EDUARDO: A gente percebe que houve um processo de transformação de criação de paisagens por parte dos povos indígenas, formando a Amazônia que a gente conhece hoje em dia, acho que a gente pode falar em urbanismo, né? Para alguns lugares da Amazônia, há arranjos de sítios arqueológicos que a gente pode tratar como evidência de formas de urbanismo no passado. Muita diversidade cultural e eu acho que uma mensagem política importante a ideia de produção de abundância, que é um problema de olhar. Eu acho que a gente vê essa relação colonialista interna que existe aqui no Brasil com relação à Amazônia, é uma dificuldade de entender essa história de produção de abundância.
RAFAEL: Produção de abundância. A própria riqueza biológica e a composição da floresta Amazônica podem ser frutos da interferência humana.
EDUARDO: A ocupação indígena da Amazônia hoje a gente sabe que ela tem pelo menos 13 mil anos, ela é tão antiga, com exceção talvez de alguns lugares no Piauí, no Mato Grosso, outros lugares aqui na América do Sul. Que a Amazônia é um centro independente de domesticação e cultivo de plantas, várias plantas importantes cultivadas no mundo inteiro foram primeiro cultivadas aqui.
RAFAEL: Mandioca, taioba, pupunha, amendoim, tabaco, coca, cupuaçu, castanha, guaraná, abacaxi, batata doce, cacau, açaí... plantas cultivadas há milhares de anos na Amazônia e que conquistaram o mundo. E foram os habitantes do passado que criaram as condições para que esse cultivo fosse possível.
EDUARDO: Por exemplo, falando sobre as terras pretas, né? São muito conhecidas pelo interior da Amazônia. E que que são essas terras pretas? São solos escuros, muito férteis, superprodutivos, que foram produzidos pelos povos indígenas no passado. As terras pretas ali, elas têm mais ou menos 4.500 anos de idade. Mas elas ficam mais disseminadas a partir de 2.500 anos atrás. E hoje em dia as pessoas procuram esses locais para fazer, para cultivar. São solos importantes, quer dizer, a atividade indígena no passado modifica os solos, né? Uma ideia, uma profecia que se autorrealizava na arqueologia amazônica, é que os solos eram muito pobres e, portanto, ninguém vivia aqui, não dá para fazer roça, mas a gente mostra que os solos são modificados pelos povos indígenas do passado.

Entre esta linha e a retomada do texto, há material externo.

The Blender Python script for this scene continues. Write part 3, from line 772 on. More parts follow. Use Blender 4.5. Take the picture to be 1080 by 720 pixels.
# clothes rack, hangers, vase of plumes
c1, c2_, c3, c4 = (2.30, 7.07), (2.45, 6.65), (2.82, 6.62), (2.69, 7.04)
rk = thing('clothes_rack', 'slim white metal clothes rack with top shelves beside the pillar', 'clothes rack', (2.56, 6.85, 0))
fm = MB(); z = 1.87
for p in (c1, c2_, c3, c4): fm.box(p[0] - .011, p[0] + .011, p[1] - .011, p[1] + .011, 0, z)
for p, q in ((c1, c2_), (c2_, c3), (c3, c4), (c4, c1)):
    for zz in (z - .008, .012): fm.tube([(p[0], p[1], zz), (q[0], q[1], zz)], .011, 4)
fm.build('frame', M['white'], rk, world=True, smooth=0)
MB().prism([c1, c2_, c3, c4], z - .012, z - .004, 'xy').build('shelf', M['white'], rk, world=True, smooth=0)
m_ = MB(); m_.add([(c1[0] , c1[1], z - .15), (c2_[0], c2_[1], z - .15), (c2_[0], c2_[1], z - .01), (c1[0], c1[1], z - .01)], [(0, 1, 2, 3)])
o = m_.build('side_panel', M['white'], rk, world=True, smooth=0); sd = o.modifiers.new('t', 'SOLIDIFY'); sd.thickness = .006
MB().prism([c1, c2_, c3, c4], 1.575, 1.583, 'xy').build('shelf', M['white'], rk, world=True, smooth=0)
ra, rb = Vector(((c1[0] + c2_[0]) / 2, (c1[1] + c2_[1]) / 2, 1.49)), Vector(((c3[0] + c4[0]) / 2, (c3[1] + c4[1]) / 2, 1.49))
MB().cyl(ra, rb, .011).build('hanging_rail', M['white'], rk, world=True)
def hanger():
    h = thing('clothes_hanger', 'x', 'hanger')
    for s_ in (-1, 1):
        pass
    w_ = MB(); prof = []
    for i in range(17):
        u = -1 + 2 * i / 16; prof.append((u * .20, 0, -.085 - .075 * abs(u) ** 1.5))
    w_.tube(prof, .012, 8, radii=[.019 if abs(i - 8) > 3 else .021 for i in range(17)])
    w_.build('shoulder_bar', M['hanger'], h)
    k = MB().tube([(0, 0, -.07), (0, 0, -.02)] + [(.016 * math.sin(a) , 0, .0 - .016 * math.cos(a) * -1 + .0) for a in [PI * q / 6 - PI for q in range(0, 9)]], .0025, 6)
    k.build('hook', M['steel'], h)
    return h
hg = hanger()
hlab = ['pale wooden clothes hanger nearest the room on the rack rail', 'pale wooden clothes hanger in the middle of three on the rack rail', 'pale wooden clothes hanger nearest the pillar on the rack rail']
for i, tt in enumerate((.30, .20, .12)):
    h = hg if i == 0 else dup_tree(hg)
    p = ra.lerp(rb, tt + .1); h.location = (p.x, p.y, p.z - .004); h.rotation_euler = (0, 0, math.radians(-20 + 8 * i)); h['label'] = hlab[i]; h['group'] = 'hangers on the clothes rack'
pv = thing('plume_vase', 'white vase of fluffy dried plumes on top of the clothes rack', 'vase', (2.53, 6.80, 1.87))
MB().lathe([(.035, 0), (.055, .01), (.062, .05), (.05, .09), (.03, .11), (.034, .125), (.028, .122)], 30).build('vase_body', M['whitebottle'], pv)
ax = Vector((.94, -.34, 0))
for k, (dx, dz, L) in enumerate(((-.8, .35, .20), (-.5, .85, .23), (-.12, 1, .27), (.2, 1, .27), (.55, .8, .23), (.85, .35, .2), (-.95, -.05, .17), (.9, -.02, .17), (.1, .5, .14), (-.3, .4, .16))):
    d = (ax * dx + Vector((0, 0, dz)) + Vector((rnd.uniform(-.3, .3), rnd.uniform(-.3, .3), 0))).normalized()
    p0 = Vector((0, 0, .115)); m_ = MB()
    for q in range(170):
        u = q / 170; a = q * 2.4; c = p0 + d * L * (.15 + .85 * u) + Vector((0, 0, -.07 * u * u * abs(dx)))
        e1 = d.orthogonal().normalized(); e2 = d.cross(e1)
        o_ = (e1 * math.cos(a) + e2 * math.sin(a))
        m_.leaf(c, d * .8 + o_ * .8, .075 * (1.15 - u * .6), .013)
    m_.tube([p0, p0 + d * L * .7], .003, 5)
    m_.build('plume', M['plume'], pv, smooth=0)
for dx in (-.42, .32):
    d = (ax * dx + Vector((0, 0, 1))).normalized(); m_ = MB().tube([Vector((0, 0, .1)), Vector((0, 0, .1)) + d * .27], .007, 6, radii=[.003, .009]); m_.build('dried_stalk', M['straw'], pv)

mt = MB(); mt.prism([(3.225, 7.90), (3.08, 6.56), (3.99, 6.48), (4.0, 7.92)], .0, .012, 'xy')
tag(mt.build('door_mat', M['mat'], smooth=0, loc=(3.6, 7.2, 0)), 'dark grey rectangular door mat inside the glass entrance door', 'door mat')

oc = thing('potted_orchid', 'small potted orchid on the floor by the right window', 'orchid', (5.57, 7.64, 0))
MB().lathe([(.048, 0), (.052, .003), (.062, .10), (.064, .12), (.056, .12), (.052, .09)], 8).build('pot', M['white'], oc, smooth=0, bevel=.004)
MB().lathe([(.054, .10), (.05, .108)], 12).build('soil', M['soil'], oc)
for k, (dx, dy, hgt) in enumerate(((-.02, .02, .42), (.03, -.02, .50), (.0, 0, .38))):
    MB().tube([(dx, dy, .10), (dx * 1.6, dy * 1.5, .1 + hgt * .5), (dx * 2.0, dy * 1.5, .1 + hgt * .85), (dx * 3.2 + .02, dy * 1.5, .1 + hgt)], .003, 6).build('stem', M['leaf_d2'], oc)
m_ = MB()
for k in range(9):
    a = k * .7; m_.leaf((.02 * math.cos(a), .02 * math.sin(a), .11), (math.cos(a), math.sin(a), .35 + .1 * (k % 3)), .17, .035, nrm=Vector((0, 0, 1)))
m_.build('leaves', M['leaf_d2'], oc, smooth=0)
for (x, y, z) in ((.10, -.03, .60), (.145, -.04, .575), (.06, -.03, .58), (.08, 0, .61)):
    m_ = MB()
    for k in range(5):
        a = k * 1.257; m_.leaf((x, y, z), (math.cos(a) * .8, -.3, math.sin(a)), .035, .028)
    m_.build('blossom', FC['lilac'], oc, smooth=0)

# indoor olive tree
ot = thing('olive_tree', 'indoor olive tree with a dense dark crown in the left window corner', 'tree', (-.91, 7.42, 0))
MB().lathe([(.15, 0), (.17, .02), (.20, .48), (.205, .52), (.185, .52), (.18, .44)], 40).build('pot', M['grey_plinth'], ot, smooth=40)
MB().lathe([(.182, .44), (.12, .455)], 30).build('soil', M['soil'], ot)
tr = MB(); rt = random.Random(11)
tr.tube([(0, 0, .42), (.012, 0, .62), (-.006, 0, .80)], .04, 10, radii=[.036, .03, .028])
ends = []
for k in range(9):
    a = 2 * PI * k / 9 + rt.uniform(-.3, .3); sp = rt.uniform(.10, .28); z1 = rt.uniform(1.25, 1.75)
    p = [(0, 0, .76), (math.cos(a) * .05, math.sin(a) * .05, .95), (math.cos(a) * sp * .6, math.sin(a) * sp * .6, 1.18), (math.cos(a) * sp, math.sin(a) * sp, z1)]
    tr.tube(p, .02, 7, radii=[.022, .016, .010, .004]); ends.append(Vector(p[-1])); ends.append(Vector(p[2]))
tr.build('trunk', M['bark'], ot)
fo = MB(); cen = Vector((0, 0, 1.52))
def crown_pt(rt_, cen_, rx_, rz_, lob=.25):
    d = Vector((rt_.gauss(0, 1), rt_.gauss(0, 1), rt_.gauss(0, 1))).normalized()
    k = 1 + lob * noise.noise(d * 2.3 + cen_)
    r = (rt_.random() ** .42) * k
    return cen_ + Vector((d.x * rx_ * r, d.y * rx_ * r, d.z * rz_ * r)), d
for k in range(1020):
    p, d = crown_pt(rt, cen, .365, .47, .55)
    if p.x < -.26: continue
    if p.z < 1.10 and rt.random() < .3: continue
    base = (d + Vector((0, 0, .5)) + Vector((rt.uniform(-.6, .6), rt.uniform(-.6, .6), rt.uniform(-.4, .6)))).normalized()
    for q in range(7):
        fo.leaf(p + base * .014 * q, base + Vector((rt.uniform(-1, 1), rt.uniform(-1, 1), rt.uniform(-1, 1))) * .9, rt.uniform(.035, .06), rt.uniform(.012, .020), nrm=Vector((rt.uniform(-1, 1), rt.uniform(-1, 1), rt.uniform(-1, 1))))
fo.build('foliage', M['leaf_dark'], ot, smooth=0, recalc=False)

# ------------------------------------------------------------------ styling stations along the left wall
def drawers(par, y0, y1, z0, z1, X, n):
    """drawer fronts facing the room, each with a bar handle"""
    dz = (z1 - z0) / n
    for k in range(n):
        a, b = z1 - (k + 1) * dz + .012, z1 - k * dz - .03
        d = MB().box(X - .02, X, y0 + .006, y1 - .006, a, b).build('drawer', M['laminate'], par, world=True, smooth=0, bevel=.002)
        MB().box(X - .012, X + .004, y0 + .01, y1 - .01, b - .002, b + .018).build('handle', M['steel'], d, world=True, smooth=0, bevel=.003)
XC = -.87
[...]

RAFAEL: As descobertas indicam que de oito a dez milhões de pessoas viviam em toda a região amazônica quando Cristóvão Colombo chegou às Antilhas, em 1492. Entre as descobertas, estão cerâmicas com data de 7 mil anos. Segundo o professor Eduardo, são as mais antigas das Américas.
EDUARDO: E essas cerâmicas antigas, elas são diferentes entre si. Se a gente comparar com a região andina, por exemplo, aqui da América do Sul, quando a gente pensa na arqueologia da América do Sul, a gente pensa nos Andes, né, os impérios andinos, os grandes centros de inovação cultural no passado. Mas se a gente olha pra cerâmica e pra agricultura, esses centros não estão nas terras altas, nas regiões andinas. Eles estão nas terras baixas tropicais e basicamente aqui na Amazônia. Então, essa ideia de que é o contexto tropical seria um contexto ruim para a ideia de inovação cultural, né, de criatividade, que é uma visão que é política, que sai um pouco da arqueologia e vira uma visão política, ela não tem nenhum embasamento científico, a arqueologia mostra justamente o contrário.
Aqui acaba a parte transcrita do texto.